“Niko Njiani…Nimefika” is the project of SMUS 2025 Research-Based Artist (RBA) Alma Simba, a historian, poet and sound artist. Through her work, she presents women’s experiences on different modes of transport in urban Tanzania – namely, motorcycles, boda boda, auto-rickshaws, bajaji and public city buses – Daladala. These modes of movement structure daily life across cities and neighbourhoods and shape how women occupy public space, navigate cities and negotiate safety and community. Click here to visit the project website.
The works in Niko Njiani…Nimefika were produced through collaboration and community. Alma Simba engaged women through interviews, group discussions and travel, moving across diverse neighbourhoods and sites Goba, Buguruni, Tabata, Mikocheni, Stone Town, Ilemela and more. These geographies reflected the varied infrastructures, temporalities, and social dynamics that shape women’s physical movement across urban and coastal Tanzania. Rather than extracting stories, the process centred on exchange and collaboration, where listening, recording, and composing with participants formed a crucial and central focus of the project.

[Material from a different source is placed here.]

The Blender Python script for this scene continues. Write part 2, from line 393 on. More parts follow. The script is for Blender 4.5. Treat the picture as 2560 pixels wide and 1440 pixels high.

At its core, the project underlined the act of listening as a crucial act. Sound was used as a medium of dignity, attention, social memory, shared expression and evidence of the social structures that women navigate daily in urban space. “Niko Njiani…Nimefika” culminated in an exhibition at the audio-visual collective space of Ajabu Ajabu in Dar es Salaam with over 200 participants that included students, publishers, academics, health practitioners, filmmakers, interested members of the public, as well as the Director of the NGO Jakaya Mrisho Kikwete Foundation and the Director of the Goethe-Institut in Dar es Salaam.